Verder noemt Scholten het voorbeeld van een aannemer die de vordering tot betaling van de aanneemsom niet reeds voor het sluiten van de aannemingsovereenkomst aan zijn financier kan cederen, terwijl de cessie noodzakelijk kan zijn om de benodigde financiering te verkrijgen. Zie ook: Van Hinloopen Labberton 1934, p. 195 e.v.
Zo ook: Eggens 1934a, p. 25 e.v. Scholten wilde de bepaaldheidseis overigens mede gesteld zien ter bescherming van de cedent en van derden. Hij achtte een cessie van alle vorderingen uit welken hoofde ook nietig vanwege een te grote onbepaaldheid.
Voor openbare cessie geldt het grondslagvereiste niet (zie art. 3:94 lid 1 BW). Het pleit van Mijnssen zou betekenen dat toekomstige vorderingen vatbaar zijn voor beslag, indien zij ten tijde van de beslaglegging voldoende bepaalbaar zijn. Volgens Mijnssen zou er voor beslag onder een giro-instelling niets veranderen, aangezien de vorderingen ter zake van het toekomstige saldo volgens Mijnssen (mijns inziens ten onrechte) onvoldoende bepaald zijn.
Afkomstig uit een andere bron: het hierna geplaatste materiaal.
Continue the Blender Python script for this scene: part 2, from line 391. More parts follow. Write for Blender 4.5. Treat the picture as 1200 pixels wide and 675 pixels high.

Zie Mijnssen 1983, p. 51 en p. 54-55.
Anders: Broekveldt 2003, p. 170, die opmerkt dat het in de meeste gevallen zonder meer duidelijk zal zijn of vorderingen ‘rechtstreeks’ uit een ‘reeds bestaande rechtsverhouding’ worden verkregen.
Hiervoor is gebleken dat er in het bijzonder onzekerheid bestaat in het geval de ten tijde van de cessie of verpanding bestaande rechtsverhouding niet tevens de “ontstaansbron” van de vordering is (i.e. onderhandelingsfase, raamovereenkomsten, optierechten e.d.) en in het geval het ontstaan van de vordering afhankelijk is van (rechts)handelingen van derden. Dit laatste in verband met de vraag naar de precieze reikwijdte van het loonbeslag-arrest en het postgiro-arrest.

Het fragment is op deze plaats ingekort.